>> begin DATA SHOWN

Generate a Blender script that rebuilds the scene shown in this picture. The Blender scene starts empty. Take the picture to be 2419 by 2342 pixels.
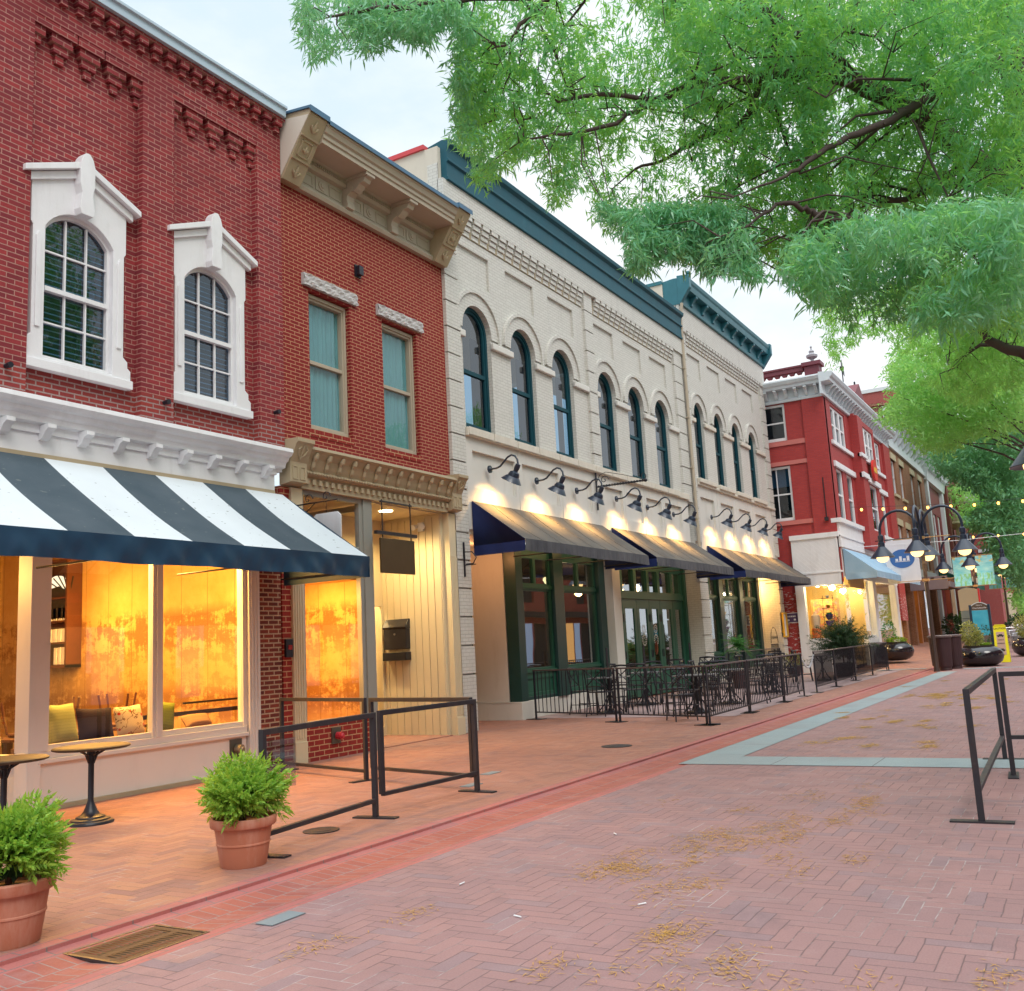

>> end DATA SHOWN
>> begin DATA SHOWN

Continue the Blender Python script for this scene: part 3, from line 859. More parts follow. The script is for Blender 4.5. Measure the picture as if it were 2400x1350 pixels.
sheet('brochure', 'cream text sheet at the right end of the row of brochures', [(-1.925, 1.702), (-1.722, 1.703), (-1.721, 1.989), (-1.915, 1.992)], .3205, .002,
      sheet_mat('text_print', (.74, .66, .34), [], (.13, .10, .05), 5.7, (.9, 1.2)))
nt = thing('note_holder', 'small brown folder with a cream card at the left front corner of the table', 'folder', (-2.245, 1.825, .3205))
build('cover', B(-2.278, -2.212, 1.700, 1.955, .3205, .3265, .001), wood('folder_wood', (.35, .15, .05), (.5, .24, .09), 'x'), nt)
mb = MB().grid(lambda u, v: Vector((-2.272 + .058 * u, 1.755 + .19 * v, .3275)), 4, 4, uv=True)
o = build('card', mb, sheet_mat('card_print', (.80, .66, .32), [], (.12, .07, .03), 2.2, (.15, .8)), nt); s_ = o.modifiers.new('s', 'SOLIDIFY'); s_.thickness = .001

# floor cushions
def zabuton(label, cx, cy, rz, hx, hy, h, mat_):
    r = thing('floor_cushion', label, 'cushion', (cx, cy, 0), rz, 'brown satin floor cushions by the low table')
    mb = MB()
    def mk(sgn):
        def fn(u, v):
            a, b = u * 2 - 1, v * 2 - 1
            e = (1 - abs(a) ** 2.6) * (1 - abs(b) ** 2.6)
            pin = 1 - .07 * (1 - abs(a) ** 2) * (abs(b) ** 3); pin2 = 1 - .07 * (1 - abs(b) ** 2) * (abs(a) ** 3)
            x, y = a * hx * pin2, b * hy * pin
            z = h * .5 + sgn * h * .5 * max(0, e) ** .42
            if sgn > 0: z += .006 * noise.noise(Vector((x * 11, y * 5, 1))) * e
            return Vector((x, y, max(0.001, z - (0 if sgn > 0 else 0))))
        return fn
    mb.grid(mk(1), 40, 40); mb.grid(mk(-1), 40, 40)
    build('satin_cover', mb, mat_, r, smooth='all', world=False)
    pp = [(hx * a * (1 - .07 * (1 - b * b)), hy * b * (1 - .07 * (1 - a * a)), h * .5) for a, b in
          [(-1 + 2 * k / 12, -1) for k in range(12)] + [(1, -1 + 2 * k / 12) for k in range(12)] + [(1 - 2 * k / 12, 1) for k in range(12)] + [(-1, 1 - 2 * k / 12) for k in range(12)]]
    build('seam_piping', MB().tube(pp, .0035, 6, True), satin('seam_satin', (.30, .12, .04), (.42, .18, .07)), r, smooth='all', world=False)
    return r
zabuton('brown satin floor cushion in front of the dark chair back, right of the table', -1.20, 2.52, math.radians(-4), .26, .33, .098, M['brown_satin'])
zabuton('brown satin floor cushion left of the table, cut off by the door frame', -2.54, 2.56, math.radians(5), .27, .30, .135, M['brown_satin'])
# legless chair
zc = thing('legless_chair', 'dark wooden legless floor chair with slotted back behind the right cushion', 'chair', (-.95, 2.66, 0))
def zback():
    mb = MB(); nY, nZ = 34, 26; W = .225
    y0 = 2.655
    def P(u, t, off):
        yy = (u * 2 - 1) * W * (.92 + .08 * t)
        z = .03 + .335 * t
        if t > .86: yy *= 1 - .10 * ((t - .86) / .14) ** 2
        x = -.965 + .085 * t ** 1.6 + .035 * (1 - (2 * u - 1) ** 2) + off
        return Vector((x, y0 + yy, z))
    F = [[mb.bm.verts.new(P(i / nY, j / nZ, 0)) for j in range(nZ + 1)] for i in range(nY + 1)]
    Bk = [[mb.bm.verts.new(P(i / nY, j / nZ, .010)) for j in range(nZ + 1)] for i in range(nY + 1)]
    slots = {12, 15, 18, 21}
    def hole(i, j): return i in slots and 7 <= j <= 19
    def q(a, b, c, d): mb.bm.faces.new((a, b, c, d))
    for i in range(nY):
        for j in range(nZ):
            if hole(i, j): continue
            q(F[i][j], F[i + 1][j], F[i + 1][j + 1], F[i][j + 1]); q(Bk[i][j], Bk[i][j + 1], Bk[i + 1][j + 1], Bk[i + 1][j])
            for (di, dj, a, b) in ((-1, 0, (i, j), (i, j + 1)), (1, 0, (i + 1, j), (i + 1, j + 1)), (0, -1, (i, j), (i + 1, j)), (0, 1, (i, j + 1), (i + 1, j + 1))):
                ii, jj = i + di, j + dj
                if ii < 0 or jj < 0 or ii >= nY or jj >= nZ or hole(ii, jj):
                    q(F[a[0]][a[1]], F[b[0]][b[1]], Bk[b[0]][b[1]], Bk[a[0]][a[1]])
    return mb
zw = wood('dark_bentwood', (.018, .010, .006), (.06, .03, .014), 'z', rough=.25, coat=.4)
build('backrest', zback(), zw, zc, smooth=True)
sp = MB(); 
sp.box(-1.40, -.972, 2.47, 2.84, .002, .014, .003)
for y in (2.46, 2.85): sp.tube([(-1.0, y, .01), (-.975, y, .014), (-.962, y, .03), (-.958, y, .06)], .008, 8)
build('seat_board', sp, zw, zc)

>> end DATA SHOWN

#### [YOUR GOAL]
Print exactly the lines from the line with "Continue the Blender" to the line with "s_.thickness = .001", both included, and nothing else.

#### [THE REPLY]
Continue the Blender Python script for this scene: part 3, from line 859. More parts follow. The script is for Blender 4.5. Measure the picture as if it were 2400x1350 pixels.
sheet('brochure', 'cream text sheet at the right end of the row of brochures', [(-1.925, 1.702), (-1.722, 1.703), (-1.721, 1.989), (-1.915, 1.992)], .3205, .002,
      sheet_mat('text_print', (.74, .66, .34), [], (.13, .10, .05), 5.7, (.9, 1.2)))
nt = thing('note_holder', 'small brown folder with a cream card at the left front corner of the table', 'folder', (-2.245, 1.825, .3205))
build('cover', B(-2.278, -2.212, 1.700, 1.955, .3205, .3265, .001), wood('folder_wood', (.35, .15, .05), (.5, .24, .09), 'x'), nt)
mb = MB().grid(lambda u, v: Vector((-2.272 + .058 * u, 1.755 + .19 * v, .3275)), 4, 4, uv=True)
o = build('card', mb, sheet_mat('card_print', (.80, .66, .32), [], (.12, .07, .03), 2.2, (.15, .8)), nt); s_ = o.modifiers.new('s', 'SOLIDIFY'); s_.thickness = .001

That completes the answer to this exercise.